Ante conductas inadecuadas por exceso

Por regla general, ante aquellas conductas y comportamientos que consideremos indeseables por exceso se debe mantener una ignorancia total. No proporcionar respuesta alguna. En otro momento, puede ser conveniente hacer las reflexiones oportunas, sin repetirse, sin culpabilizar y mediante los mensajes oportunos. Como hemos apuntado anteriormente, es necesario reforzar, alabar, reconocer o recompensar los comportamientos adaptados, principalmente los incompatibles con los indeseables.

Ante conductas inadecuadas por defecto

A menudo, en la consulta los terapeutas oímos de-cir aquello de: «Mi hijo es de aquella clase de niños que hay que decirle las cosas cuarenta veces.. Estos comentarios nos llevan indefectiblemente a afirmar: «Mire, señor (o señora), no hay una clase de niños a los que hay que repetir las cosas cuarenta veces, pero sí hay una clase de padres que las llegan a repetir cuarenta veces». Veamos un ejemplo de la vida cotidiana.

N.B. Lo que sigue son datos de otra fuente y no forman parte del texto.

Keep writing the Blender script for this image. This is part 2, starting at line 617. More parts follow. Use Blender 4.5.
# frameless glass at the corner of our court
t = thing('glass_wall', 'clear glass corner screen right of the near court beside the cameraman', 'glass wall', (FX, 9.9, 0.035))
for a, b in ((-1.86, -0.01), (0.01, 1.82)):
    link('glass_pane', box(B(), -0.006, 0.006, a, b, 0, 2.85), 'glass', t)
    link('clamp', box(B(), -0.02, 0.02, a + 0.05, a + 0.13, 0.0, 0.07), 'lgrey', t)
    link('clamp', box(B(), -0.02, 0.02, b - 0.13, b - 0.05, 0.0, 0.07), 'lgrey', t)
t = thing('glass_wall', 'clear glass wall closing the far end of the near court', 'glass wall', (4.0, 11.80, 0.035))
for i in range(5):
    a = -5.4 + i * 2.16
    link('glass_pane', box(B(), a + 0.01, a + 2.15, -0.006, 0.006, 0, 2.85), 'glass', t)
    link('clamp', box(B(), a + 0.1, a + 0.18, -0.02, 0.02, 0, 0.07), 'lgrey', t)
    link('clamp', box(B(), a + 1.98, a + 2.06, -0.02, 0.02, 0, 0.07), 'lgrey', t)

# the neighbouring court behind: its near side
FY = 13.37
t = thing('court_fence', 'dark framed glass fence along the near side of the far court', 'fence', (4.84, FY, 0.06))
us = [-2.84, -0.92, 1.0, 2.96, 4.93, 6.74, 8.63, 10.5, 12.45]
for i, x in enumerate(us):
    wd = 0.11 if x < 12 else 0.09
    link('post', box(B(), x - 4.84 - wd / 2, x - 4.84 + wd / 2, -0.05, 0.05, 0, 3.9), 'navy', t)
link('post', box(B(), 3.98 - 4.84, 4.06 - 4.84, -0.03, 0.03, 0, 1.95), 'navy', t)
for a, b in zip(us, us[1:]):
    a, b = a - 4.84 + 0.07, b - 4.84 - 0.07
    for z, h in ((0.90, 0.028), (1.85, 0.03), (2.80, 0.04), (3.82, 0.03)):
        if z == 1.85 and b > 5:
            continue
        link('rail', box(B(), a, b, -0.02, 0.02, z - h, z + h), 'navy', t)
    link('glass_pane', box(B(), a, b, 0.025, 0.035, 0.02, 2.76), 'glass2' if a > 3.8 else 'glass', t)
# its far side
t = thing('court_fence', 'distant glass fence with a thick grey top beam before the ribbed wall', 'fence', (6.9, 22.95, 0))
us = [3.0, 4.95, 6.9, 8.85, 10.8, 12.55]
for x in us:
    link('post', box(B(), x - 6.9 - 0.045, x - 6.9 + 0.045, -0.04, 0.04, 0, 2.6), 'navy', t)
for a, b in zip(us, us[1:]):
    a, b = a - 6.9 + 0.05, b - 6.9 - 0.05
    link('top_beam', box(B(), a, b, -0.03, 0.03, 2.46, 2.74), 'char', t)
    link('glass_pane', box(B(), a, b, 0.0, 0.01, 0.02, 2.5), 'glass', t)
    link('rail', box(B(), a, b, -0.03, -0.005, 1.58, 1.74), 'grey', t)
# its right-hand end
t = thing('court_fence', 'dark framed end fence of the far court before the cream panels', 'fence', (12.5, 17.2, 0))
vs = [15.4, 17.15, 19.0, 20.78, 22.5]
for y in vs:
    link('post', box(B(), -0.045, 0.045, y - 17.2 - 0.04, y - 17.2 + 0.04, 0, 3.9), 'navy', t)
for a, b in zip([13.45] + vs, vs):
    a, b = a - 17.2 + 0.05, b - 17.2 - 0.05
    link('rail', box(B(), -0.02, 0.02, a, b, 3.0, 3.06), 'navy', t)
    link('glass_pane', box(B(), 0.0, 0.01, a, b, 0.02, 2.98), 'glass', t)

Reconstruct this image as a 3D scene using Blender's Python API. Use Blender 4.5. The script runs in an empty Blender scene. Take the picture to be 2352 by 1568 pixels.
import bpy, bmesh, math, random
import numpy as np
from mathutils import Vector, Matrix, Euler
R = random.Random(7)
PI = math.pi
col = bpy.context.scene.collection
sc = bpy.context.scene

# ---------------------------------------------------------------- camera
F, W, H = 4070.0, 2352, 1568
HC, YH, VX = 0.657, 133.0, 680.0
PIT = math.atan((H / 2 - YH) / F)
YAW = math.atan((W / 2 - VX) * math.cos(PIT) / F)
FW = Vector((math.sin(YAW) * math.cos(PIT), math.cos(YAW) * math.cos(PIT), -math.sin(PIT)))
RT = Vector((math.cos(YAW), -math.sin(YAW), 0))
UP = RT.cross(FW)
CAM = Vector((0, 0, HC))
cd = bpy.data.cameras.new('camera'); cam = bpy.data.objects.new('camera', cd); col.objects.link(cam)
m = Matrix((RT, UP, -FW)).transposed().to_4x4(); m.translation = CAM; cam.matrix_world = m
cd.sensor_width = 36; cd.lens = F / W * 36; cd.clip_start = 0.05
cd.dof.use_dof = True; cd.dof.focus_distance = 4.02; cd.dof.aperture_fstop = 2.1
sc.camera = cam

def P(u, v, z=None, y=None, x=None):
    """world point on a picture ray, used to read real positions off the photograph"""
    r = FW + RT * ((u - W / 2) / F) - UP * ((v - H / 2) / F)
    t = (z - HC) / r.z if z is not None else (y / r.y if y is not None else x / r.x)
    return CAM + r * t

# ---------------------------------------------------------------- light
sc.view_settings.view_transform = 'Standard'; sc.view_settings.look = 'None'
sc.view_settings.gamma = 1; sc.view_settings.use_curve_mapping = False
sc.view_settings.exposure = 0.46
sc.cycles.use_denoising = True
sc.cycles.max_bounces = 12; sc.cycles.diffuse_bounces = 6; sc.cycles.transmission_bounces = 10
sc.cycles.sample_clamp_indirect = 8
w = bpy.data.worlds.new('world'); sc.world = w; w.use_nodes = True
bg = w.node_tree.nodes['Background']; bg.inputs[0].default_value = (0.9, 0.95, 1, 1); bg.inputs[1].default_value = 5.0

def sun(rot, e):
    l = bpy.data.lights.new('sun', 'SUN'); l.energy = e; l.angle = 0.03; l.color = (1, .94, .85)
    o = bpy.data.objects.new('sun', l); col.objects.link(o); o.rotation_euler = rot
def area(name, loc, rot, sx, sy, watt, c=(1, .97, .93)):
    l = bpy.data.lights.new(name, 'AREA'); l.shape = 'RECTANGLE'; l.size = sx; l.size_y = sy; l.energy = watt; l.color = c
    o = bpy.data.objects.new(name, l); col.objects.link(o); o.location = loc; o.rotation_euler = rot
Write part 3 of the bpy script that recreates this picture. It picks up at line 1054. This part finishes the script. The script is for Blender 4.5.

Usted puede ponerse en la piel de un niño y comprender lo que pasará por su cabeza cuando sus padres le ordenan irse a la cama la primera de las cuarenta veces que inevitablemente seguirán. El pequeño fácilmente puede pensar: «Ya sé que no es la hora de ir a la cama, pues faltan treinta y nueve». Y claro, así sólo se consigue desautorizarse a uno mismo.

Siguiendo con la regla general, hay que tener claro que, ante conductas inadecuadas por defecto, es decir, ante lo que el niño no hace y quisiéramos que hiciera, las consignas no deben repetirse más de dos veces. Y decimos dos por si a la primera no nos ha oído. Si lo que le pedimos al menor es importante, como por ejemplo levantarse de la cama, ir a la ducha, salir de la ducha, vestirse o ir a la cama, la tercera orden no debe darse, debemos hacérselo hacer. Si, por el contrario, se trata de órdenes menores, como que lleve un objeto a la cocina, tampoco hay que insistir. Se deja de insistir. Pero, en nuevas ocasiones, hay que volver a pedírselo a fin de propiciar el éxito, ya que siempre que éste se dé, es decir, siempre que el pequeño obedezca, sea ante consignas importantes o no, se debe reforzar, reconocer y agradecer el cumplimiento.